In deze zaak heeft eiser, die de Marokkaanse nationaliteit bezit en sinds zijn vierde levensjaar in Nederland woont, op 31 maart 2023 een verzoek ingediend om de Nederlandse nationaliteit te verkrijgen door middel van een optieverklaring. De burgemeester van de gemeente Utrecht heeft op 18 juli 2023 dit verzoek geweigerd, omdat eiser een gevaar voor de openbare orde zou vormen, gezien hij binnen de rehabilitatieperiode een sanctie heeft ondergaan. Eiser heeft bezwaar gemaakt tegen deze beslissing, maar het bestreden besluit van 20 december 2023 bevestigde de weigering. De rechtbank heeft de zaak op 24 oktober 2024 behandeld, waarbij eiser en zijn gemachtigde aanwezig waren, evenals de gemachtigde van de burgemeester.
Eiser voert aan dat hij een Verklaring Omtrent Gedrag (VOG) heeft ontvangen en dat hij een opleiding volgt, wat volgens hem niet voldoende is meegewogen in de beslissing van de burgemeester. Hij benadrukt dat hij als enige in zijn gezin geen Nederlander is en dat zijn Marokkaanse nationaliteit hem in zijn werk met kwetsbare personen belemmert. De rechtbank heeft echter geoordeeld dat de door eiser aangevoerde omstandigheden niet als bijzonder genoeg worden beschouwd om af te wijken van het beleid van de burgemeester. De rechtbank stelt vast dat het verkrijgen van een VOG niet als een bijzondere omstandigheid wordt erkend in de Handleiding Rijkswet op het Nederlanderschap.

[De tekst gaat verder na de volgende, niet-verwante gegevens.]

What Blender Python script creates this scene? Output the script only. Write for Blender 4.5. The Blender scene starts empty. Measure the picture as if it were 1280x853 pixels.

De rechtbank concludeert dat de burgemeester de door eiser aangevoerde omstandigheden zorgvuldig heeft beoordeeld en gemotiveerd waarom deze geen aanleiding gaven om de optieverklaring te bevestigen. De rechtbank verklaart het beroep ongegrond, wat betekent dat eiser niet de Nederlandse nationaliteit verkrijgt en geen recht heeft op terugbetaling van griffierechten of vergoeding van proceskosten. De uitspraak is gedaan door mr. P.J. Blok en is openbaar uitgesproken op 22 november 2024.